- Challenge:
Return the number of lines that include the string "picture", without any other text.

- Given data:
--- BEGIN ---
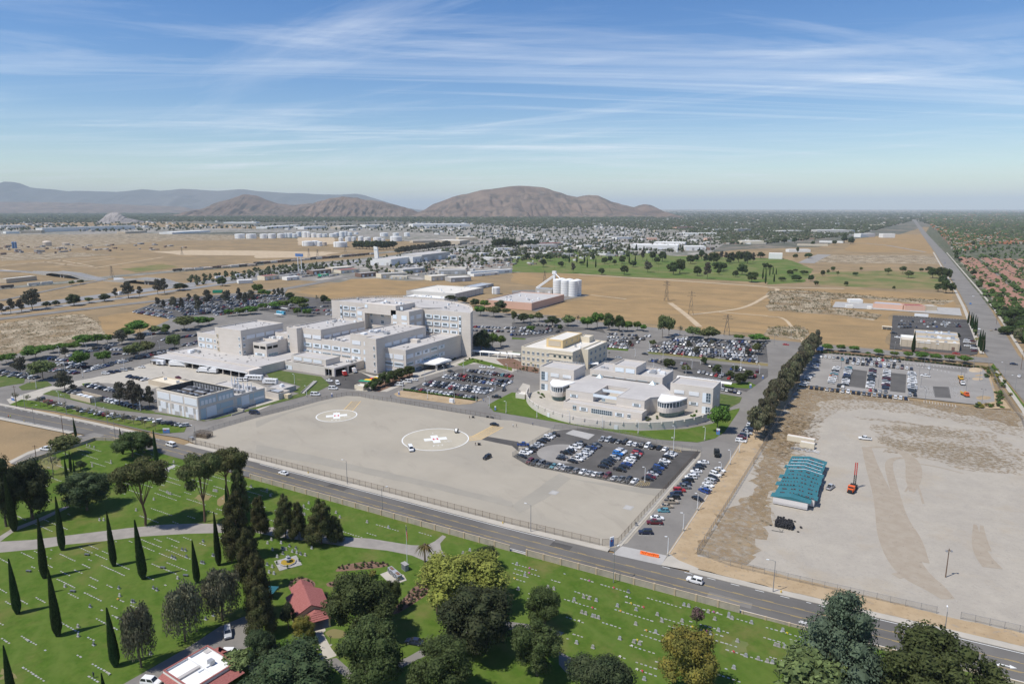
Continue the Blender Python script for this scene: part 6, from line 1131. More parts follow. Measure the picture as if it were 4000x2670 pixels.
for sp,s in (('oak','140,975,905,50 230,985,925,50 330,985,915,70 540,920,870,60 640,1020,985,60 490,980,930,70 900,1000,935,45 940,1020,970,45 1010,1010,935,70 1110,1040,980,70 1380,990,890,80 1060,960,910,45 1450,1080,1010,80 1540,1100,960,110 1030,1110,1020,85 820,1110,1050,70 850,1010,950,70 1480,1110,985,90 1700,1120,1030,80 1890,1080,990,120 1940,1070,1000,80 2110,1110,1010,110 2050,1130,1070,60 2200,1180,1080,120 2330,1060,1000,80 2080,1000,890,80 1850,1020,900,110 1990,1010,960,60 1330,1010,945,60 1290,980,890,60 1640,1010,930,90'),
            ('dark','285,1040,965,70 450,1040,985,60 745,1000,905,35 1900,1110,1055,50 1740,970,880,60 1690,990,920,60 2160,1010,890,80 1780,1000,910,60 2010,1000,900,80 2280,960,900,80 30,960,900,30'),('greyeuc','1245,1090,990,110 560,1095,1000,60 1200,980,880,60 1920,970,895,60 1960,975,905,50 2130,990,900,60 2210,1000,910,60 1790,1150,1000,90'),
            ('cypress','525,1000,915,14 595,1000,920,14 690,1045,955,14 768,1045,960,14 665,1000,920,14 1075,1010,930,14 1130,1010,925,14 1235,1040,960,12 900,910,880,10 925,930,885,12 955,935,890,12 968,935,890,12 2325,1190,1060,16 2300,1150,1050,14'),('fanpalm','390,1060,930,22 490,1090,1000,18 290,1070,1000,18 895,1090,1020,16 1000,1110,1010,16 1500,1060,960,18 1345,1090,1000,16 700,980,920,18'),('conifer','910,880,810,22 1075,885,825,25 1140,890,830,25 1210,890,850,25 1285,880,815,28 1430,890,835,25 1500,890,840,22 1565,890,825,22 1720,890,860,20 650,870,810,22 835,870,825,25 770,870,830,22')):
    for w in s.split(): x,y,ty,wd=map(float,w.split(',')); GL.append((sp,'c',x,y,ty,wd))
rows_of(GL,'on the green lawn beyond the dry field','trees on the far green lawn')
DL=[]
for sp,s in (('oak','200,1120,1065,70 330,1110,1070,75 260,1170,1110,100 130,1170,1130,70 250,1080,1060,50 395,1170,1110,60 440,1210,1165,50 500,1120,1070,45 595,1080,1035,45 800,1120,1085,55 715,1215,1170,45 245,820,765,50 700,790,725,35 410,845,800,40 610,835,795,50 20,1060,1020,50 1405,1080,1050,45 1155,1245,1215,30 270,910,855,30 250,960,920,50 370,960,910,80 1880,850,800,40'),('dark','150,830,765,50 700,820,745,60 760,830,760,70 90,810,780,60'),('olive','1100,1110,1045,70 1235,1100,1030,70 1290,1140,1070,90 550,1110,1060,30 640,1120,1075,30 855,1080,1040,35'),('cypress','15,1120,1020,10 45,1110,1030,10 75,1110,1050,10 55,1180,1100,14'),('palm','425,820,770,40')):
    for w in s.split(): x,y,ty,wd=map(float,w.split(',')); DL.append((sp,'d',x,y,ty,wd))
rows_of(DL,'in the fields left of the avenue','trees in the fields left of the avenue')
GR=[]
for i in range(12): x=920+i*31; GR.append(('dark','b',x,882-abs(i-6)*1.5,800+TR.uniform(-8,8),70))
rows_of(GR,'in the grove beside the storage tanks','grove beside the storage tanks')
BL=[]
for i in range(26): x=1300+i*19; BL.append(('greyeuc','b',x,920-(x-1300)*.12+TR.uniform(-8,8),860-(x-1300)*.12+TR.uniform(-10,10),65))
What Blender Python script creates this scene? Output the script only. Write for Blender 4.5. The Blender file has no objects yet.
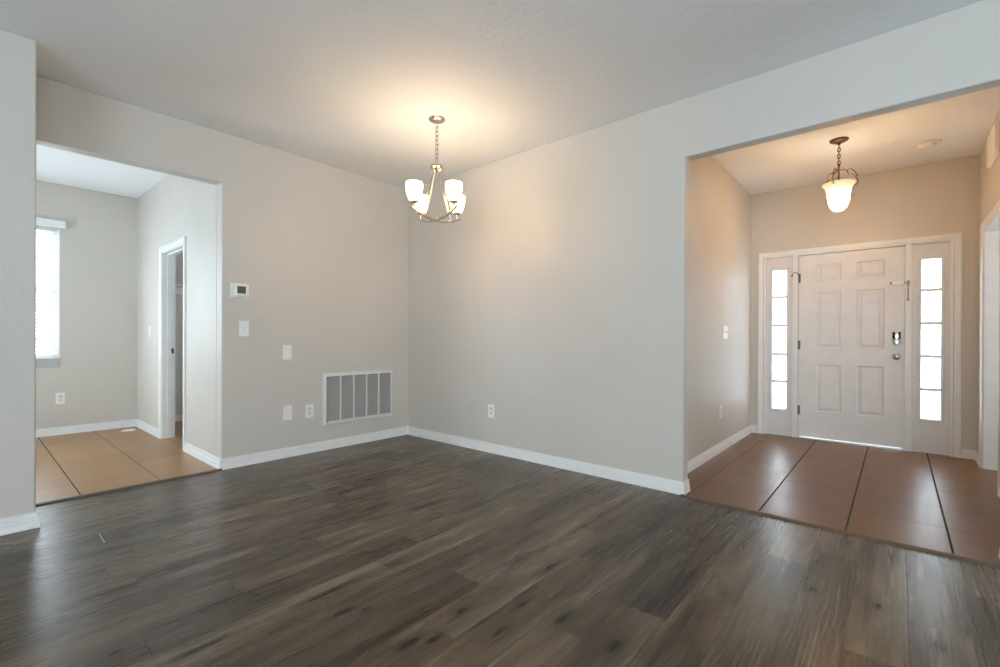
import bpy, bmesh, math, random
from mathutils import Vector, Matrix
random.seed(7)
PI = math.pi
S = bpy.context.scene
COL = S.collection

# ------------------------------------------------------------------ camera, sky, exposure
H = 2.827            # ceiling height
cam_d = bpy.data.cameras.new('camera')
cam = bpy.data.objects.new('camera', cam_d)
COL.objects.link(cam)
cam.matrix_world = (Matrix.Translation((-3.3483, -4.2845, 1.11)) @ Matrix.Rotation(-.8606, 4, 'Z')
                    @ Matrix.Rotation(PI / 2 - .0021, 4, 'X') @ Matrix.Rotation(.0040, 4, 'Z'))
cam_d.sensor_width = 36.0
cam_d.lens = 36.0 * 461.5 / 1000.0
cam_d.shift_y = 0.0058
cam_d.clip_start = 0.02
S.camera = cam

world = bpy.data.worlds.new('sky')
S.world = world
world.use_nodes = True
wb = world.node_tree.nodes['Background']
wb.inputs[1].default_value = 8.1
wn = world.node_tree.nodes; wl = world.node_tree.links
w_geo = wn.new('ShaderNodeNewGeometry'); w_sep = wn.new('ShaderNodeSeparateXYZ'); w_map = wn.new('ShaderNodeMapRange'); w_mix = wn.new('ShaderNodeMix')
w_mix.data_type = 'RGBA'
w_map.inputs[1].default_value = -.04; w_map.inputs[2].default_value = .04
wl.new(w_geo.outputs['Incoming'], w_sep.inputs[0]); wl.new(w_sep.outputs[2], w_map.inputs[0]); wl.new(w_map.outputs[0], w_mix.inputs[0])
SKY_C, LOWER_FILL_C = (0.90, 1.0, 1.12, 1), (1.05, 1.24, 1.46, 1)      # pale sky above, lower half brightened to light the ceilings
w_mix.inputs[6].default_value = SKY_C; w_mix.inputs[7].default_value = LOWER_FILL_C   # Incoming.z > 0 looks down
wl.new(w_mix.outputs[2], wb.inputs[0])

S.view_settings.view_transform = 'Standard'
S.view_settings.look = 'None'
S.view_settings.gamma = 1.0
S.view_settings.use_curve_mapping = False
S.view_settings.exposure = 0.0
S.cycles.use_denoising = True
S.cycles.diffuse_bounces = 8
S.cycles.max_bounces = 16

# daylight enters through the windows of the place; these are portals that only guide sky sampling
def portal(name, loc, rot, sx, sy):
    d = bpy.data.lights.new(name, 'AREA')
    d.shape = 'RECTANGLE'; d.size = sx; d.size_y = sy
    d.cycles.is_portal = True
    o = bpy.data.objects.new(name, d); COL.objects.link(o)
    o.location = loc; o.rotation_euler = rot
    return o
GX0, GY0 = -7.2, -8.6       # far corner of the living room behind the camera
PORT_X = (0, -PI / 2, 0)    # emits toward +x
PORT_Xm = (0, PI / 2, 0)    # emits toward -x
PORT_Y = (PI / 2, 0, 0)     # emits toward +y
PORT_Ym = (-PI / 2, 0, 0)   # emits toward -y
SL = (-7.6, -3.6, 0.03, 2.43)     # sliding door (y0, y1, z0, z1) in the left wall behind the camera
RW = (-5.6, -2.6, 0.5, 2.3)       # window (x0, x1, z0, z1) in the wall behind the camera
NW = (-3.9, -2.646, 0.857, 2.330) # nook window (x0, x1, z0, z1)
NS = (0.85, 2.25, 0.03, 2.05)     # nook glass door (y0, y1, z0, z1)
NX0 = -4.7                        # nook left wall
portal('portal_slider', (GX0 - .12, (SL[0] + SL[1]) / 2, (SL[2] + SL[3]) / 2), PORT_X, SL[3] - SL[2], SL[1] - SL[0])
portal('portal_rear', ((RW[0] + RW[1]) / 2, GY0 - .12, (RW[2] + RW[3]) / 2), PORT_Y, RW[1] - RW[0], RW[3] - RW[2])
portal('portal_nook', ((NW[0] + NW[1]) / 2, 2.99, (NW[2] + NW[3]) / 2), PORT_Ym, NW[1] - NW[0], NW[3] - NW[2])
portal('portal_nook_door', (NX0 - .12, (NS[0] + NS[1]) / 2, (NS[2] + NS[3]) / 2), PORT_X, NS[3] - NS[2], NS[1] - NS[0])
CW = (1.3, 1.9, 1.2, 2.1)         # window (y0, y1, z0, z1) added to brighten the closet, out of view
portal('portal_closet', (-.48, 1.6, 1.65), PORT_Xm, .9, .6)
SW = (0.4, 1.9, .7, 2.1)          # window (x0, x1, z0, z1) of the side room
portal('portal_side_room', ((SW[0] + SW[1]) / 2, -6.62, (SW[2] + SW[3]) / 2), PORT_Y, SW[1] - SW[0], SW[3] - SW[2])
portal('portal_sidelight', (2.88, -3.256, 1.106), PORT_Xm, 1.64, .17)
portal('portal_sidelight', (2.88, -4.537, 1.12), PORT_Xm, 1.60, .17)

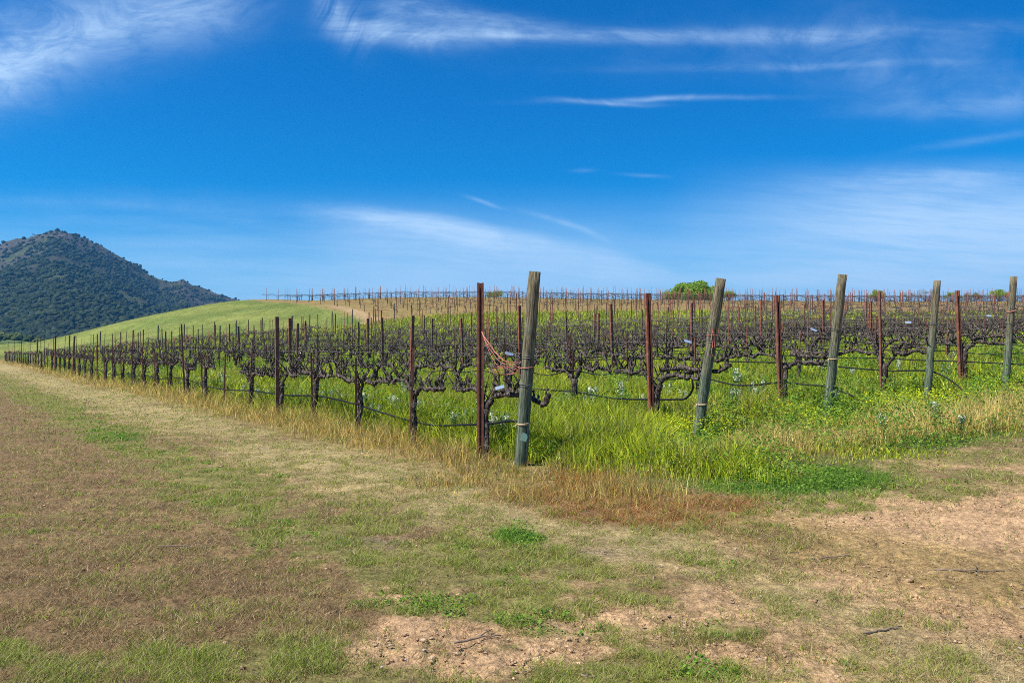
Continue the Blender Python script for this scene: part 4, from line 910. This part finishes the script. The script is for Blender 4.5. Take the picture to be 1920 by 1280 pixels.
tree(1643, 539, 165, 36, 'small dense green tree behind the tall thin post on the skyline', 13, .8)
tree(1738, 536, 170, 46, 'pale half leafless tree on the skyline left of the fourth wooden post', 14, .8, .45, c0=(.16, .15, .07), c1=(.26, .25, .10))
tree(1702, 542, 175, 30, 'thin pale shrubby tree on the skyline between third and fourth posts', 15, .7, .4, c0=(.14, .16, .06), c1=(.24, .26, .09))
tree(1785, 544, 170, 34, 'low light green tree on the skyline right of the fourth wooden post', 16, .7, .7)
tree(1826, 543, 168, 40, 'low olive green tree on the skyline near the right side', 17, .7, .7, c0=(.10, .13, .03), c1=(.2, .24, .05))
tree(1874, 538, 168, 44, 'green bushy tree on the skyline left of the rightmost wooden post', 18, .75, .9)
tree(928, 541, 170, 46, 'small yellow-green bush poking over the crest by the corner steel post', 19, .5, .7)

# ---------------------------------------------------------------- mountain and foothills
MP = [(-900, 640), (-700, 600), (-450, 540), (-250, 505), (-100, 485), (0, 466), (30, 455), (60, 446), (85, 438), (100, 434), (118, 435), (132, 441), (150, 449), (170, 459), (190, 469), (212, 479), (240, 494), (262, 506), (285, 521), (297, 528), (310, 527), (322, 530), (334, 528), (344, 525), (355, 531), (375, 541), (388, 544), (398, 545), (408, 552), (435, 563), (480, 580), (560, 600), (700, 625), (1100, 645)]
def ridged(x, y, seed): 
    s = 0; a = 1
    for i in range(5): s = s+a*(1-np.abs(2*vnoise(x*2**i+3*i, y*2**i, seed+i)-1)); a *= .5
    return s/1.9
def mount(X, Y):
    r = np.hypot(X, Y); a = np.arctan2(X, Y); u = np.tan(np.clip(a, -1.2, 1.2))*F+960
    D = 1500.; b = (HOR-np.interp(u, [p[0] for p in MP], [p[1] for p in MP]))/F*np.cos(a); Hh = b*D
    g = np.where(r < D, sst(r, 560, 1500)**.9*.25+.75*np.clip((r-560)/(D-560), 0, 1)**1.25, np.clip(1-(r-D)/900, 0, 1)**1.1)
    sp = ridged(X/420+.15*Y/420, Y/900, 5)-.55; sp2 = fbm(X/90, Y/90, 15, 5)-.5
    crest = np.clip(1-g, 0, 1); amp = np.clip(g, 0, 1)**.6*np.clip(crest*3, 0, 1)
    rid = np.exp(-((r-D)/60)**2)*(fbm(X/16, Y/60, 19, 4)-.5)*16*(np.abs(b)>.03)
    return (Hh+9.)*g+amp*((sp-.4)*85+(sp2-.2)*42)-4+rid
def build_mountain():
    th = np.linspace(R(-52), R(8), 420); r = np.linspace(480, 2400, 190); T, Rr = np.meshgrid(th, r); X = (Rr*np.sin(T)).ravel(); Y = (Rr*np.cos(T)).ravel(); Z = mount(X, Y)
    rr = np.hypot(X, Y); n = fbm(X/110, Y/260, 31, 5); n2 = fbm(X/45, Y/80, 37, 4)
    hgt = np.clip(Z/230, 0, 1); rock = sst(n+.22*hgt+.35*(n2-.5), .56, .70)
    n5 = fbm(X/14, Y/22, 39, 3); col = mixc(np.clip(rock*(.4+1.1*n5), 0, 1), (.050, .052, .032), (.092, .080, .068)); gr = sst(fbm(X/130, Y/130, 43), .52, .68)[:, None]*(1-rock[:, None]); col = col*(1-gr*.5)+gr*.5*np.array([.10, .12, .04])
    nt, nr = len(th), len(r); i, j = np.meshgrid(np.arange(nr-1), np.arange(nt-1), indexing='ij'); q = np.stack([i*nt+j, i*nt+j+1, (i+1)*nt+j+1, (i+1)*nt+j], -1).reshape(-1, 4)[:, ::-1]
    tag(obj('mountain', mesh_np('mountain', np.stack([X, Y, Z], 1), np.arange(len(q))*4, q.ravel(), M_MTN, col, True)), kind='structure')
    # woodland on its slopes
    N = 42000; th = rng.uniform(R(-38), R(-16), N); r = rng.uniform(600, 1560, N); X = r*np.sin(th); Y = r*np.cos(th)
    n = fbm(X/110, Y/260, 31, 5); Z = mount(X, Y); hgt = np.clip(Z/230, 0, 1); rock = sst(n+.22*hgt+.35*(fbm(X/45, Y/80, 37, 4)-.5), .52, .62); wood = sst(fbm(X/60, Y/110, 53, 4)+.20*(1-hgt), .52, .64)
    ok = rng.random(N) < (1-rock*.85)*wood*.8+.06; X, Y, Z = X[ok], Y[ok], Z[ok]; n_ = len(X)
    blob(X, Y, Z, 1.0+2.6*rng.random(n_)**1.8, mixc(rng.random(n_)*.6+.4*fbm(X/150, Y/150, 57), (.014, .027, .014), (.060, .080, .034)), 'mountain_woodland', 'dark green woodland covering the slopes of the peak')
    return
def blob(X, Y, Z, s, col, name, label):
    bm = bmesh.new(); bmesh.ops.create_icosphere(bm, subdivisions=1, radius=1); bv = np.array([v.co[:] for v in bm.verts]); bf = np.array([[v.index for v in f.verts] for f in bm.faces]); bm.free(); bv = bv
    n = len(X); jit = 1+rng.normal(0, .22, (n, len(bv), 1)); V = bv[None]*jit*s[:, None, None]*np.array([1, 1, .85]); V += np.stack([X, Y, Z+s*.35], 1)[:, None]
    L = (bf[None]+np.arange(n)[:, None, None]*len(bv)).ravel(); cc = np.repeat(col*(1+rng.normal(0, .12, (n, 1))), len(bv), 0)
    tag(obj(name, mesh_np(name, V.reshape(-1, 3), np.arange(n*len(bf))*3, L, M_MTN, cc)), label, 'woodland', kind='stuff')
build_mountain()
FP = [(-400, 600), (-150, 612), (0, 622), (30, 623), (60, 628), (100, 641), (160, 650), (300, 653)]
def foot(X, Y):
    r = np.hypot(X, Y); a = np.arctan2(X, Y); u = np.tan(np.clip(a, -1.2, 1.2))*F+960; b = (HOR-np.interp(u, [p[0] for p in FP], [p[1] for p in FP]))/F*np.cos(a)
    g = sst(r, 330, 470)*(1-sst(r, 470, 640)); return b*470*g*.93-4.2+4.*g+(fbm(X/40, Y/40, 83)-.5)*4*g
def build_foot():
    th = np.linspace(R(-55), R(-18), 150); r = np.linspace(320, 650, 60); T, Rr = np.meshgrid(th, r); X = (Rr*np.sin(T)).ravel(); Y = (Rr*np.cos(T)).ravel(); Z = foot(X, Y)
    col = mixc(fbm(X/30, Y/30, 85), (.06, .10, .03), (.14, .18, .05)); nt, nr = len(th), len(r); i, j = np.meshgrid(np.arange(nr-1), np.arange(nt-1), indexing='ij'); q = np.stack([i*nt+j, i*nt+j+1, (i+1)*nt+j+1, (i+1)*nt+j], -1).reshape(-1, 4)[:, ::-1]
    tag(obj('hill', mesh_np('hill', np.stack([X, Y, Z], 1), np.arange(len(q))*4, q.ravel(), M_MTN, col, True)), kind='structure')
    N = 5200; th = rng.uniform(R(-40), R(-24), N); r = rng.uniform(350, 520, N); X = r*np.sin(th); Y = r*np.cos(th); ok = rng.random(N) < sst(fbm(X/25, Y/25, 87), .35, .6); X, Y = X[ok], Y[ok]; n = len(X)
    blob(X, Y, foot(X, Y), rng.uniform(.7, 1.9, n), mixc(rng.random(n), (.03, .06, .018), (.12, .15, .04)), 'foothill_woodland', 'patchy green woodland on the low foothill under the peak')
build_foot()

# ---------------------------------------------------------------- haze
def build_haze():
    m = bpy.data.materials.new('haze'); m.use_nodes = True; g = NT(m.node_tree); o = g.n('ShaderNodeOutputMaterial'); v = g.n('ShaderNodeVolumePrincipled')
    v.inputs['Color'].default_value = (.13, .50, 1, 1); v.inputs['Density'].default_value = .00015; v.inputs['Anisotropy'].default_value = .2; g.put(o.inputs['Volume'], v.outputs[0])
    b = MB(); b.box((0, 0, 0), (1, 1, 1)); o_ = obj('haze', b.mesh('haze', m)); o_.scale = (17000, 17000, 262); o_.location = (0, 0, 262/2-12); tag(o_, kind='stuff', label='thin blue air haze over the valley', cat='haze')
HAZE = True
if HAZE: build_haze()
--- END ---
- Finished exercise:
2